Servicemembers United was formed to aggressively educate both the public and policymakers about the “Don’t Ask, Don’t Tell” issue and to give a stronger voice to the majority of servicemen and women who support strengthening the US Armed Forces by repealing the discriminatory law.

“This is a new era for the United States military and a turning point in the ‘Don’t Ask, Don’t Tell’ rejection movement” said Alexander Nicholson, executive director of Servicemembers United.

“It’s time to move beyond partisan politics and antiquated assumptions and allow the military to have access to the talent it desperately needs today.”

Nicholson is a former human intelligence collector and Arabic speaker who was honourably but involuntarily discharged because of the “Don’t Ask, Don’t Tell” law, immediately after September 11th 2001.

Jarrod Chlapowski, the organisation’s deputy director and a former Korean linguist, who served along the De-Militarised Zone in Korea, summed up why the new organisation’s mission is so important:

“I served openly for five years in the United States Army and not one of my peers or superiors moved to have me separated,” Chlapowski said.

“In fact, I was well respected in my units, and some of the heterosexual men and women I served with have even become involved with us in movement to educate the public about the reality of gay men and women in the modern military.”

The “Don’t Ask, Don’t Tell” law was passed in 1993, in part, because the US Congress believed that the presence of a known gay man or woman in a military unit would negatively affect the order and discipline of that unit.

Since 1993, more than 12,000 services personnel have been involuntarily discharged because of the law, including more than 800 critical intelligence personnel, and between 35,000 and 56,000 have declined re-enlistment.

Today is the 14th anniversary of the signing of that law.

Since Monday, the Human Rights Campaign have been posting answers from the leading Democratic presidential candidates to the question:

“If you are elected President, what concrete steps would you take to overturn ‘Don’t Ask, Don’t Tell?’”

Their answers can found on www.hrcbackstory.org where one is being posted a day.

It stands in contrast to leading Republican candidates who all spoke in favour of keeping the policy during a CNN/YouTube debate on Wednesday night.

55 percent of Americans support repealing the “Don’t Ask, Don’t Tell” policy according to a recent Harris poll.

In a Zogby poll of soldiers returning from Iraq in December 2006, 73 percent said that they felt “comfortable … in the presence of gays.”

Only 37 percent opposed scrapping the policy.

Stephen Vossler, a Servicemembers United supporter, is a straight

veteran who left the military in 2006. He said:

“I served with openly gay men and women the entire time I was in the military, and I am a better man for having done so.

“Even though I had never met a gay person before I joined the Army, in my personal opinion none of the predictions about problems with unit cohesion and morale came true when they came out to us.

“I want people to know that I’m proud to serve beside anyone who is motivated, capable, and who has my back in combat, whether they are gay or not.”

Proposed alternative legislation was introduced to the US Congress this spring.

The Military Readiness Enhancement Act would introduce a policy of non-discrimination.
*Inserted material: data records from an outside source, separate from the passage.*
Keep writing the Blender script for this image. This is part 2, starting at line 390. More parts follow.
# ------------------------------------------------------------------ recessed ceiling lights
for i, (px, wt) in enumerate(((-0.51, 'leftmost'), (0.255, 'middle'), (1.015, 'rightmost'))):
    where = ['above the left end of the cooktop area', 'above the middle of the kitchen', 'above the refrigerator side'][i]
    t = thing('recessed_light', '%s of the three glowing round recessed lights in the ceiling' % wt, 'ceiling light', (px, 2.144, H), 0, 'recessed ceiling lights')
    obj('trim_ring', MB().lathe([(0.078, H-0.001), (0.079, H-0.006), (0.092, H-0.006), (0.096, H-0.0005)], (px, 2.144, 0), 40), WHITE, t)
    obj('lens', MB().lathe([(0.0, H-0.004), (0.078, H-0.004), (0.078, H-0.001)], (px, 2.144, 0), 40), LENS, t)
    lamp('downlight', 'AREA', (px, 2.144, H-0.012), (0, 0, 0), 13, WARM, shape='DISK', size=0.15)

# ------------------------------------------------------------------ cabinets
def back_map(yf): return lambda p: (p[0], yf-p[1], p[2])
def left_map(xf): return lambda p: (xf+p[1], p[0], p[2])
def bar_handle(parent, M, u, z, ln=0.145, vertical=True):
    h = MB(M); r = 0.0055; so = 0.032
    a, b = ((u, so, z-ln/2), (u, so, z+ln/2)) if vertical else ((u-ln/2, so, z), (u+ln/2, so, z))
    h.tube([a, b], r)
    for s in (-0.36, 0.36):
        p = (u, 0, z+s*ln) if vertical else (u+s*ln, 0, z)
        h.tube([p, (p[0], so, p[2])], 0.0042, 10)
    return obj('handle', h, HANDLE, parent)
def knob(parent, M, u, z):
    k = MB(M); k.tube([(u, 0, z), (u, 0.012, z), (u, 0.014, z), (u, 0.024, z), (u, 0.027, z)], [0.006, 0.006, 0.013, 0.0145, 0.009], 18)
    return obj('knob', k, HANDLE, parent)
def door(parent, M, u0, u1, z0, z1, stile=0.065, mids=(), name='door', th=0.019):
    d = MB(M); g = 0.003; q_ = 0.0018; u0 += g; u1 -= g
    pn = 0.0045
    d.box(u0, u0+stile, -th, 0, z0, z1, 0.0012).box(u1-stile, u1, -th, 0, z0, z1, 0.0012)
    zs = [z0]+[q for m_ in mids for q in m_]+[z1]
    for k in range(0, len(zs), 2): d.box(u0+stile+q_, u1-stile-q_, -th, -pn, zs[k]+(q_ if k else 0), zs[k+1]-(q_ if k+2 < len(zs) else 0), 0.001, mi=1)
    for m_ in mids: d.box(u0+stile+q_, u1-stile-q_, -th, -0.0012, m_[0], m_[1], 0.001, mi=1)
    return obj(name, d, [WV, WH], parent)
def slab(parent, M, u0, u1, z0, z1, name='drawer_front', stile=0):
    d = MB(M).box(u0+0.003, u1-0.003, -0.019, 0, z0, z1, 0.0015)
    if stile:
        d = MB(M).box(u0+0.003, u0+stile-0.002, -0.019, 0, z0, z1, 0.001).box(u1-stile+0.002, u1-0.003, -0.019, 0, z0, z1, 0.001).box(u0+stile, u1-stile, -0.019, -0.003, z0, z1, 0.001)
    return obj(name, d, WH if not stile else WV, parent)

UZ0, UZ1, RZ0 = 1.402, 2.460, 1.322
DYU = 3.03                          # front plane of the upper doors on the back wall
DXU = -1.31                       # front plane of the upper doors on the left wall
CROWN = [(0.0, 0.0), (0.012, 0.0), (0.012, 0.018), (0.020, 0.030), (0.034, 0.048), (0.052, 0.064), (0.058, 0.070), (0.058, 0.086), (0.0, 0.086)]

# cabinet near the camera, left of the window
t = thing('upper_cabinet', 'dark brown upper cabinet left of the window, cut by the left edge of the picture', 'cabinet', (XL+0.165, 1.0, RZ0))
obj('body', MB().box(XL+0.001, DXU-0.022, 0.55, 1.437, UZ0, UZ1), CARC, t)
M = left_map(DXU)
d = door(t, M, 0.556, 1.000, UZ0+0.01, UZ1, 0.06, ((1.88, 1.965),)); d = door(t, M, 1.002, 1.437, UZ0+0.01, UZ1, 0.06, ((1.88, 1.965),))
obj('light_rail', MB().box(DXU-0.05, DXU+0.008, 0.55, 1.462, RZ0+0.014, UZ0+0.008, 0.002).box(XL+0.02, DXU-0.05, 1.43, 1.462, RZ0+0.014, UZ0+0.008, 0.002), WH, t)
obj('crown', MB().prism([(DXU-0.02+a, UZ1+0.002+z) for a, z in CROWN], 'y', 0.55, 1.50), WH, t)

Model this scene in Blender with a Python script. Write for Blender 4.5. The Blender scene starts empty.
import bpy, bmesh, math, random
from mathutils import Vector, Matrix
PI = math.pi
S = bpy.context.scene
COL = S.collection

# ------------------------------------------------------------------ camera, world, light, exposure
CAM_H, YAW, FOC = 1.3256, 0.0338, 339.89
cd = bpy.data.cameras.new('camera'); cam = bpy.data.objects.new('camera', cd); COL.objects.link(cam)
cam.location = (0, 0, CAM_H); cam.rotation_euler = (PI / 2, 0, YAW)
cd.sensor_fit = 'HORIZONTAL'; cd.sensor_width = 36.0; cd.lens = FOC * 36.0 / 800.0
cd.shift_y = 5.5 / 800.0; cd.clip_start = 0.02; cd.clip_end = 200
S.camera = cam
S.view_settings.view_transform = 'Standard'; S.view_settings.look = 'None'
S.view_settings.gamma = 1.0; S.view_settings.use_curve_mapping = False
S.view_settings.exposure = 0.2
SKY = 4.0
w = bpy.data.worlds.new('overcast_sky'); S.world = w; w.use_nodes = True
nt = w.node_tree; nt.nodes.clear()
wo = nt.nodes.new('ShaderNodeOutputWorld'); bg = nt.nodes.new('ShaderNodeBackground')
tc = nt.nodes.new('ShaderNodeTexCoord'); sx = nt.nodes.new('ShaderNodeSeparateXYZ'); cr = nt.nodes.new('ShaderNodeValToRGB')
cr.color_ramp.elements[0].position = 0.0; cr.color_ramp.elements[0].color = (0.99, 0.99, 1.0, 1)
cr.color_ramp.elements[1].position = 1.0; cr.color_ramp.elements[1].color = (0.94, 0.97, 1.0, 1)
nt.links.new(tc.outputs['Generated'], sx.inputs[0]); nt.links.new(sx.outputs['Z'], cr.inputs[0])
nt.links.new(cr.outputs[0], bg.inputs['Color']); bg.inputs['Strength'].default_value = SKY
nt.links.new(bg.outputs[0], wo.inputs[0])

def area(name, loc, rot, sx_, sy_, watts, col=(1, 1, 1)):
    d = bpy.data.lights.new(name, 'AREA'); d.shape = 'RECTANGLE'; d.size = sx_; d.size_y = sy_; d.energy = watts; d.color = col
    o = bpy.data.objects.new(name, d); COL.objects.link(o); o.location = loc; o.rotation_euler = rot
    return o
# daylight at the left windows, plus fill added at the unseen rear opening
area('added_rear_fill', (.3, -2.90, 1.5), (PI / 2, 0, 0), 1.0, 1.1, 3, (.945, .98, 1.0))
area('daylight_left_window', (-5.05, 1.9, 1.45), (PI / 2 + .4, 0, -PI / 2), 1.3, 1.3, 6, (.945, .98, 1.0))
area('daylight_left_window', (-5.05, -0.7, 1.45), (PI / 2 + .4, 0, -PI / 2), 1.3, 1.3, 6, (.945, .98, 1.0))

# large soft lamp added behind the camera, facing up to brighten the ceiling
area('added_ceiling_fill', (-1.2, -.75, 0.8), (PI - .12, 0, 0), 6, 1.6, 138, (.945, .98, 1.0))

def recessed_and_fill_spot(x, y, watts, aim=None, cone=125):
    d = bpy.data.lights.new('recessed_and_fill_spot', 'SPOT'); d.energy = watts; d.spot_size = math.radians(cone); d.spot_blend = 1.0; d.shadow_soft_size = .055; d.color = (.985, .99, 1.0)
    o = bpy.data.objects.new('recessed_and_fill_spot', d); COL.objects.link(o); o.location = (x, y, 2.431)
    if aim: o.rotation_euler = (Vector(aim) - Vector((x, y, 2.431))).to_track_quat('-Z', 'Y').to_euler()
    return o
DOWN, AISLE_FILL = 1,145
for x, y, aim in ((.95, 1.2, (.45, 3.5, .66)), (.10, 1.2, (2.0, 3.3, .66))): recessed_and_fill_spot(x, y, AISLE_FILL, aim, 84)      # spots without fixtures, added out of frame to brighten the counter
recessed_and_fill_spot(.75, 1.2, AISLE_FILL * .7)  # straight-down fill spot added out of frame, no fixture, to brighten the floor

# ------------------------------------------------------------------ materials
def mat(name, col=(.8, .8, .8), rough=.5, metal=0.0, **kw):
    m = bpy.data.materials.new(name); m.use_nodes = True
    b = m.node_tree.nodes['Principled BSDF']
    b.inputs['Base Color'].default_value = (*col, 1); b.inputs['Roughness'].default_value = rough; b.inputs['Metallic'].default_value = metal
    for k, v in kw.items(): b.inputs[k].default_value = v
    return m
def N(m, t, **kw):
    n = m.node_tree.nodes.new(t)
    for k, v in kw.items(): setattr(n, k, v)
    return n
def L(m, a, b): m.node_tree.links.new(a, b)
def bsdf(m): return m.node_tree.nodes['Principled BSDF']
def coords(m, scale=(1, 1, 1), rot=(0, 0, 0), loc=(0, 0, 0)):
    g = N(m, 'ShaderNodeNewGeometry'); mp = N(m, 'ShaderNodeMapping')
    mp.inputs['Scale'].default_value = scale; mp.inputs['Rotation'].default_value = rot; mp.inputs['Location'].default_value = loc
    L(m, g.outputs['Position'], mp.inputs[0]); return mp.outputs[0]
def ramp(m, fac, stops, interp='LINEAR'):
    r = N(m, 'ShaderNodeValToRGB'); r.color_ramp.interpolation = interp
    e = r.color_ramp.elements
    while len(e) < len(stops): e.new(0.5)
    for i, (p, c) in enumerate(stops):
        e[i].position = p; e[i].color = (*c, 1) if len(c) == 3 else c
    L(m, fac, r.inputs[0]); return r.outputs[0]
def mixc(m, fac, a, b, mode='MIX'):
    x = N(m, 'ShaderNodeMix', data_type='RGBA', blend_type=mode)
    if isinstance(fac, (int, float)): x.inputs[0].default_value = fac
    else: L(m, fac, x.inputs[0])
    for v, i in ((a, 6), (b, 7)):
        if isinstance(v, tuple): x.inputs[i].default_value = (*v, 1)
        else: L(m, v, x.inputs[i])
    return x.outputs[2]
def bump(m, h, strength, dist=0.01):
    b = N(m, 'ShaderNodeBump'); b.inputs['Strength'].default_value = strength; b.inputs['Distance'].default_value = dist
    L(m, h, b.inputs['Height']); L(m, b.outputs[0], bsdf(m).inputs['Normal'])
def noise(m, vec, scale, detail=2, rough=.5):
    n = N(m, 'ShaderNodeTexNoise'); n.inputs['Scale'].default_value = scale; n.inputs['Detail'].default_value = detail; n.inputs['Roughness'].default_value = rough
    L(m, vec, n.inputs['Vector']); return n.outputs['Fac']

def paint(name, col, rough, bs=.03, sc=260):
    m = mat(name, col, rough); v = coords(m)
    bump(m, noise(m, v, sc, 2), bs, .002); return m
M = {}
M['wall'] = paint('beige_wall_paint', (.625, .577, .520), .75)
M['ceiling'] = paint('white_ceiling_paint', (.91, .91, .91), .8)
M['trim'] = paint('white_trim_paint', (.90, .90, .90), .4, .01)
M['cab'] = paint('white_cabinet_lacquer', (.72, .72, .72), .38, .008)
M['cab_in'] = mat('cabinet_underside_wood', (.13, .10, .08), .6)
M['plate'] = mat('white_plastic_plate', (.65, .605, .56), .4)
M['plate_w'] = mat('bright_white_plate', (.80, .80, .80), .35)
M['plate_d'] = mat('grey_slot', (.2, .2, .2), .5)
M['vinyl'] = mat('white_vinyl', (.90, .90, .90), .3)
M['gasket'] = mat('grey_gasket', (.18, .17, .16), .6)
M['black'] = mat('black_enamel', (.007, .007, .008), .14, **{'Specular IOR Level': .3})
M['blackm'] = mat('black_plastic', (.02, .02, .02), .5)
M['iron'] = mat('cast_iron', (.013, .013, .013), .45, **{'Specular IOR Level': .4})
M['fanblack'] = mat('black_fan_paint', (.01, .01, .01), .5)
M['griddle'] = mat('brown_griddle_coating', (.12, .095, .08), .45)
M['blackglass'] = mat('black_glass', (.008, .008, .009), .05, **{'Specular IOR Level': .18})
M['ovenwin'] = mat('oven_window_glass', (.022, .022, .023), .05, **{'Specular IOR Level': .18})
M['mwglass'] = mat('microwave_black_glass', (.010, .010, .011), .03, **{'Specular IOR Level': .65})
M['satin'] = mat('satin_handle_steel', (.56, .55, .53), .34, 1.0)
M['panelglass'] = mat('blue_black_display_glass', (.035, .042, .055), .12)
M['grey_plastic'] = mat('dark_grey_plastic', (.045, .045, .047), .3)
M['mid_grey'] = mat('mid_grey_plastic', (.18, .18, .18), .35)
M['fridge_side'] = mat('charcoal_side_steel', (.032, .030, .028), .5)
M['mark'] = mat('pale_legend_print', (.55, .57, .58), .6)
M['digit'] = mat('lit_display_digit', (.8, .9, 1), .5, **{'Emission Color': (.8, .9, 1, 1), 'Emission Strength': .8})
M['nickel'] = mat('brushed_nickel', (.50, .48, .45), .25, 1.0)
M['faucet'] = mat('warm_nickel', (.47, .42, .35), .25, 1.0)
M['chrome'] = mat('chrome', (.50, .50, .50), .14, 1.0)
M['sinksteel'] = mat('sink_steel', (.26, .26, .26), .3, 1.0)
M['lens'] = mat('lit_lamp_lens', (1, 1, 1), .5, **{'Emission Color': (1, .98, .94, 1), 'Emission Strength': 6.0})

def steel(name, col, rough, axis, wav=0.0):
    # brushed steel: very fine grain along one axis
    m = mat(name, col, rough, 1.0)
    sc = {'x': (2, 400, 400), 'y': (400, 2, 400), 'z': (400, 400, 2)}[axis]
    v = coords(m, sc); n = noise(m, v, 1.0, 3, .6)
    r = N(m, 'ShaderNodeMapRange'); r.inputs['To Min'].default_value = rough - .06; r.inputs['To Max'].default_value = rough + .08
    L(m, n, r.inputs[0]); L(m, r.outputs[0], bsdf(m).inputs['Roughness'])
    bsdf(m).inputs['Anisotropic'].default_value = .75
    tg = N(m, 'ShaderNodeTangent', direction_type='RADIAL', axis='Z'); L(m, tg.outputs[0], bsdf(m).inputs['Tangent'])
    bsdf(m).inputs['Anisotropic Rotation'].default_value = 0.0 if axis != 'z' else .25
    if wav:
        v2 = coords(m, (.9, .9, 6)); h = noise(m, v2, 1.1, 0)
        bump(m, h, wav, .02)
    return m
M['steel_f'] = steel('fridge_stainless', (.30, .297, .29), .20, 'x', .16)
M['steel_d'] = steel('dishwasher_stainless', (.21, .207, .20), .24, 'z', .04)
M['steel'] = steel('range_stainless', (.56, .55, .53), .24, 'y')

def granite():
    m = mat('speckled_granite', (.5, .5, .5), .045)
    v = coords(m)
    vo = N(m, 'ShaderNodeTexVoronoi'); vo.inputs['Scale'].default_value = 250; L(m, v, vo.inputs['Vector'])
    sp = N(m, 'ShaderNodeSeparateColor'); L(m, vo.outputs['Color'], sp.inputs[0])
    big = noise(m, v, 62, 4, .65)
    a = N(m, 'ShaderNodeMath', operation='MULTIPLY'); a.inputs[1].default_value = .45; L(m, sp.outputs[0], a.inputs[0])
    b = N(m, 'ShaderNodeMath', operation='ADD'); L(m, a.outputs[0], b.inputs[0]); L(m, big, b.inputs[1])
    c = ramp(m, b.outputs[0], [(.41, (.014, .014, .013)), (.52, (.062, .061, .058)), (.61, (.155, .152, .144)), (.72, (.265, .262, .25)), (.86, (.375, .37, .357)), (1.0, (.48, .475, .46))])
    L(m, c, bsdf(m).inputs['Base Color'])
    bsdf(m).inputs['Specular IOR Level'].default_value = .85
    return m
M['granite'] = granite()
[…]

It currently has 137 sponsors.

“Don’t Ask, Don’t Tell” policy prohibits gays, lesbians or bisexuals revealing their sexuality, or talking about any gay relationship, while serving in the US armed forces.

Today activists will mark the 14th anniversary of the ban by hosting a three-day tribute, 12,000 Flags for 12,000 Patriots, on the National Mall in Washington DC.

The events recognise the 12,000 men and women kicked out of the military since the signing of “Don’t Ask, Don’t Tell.”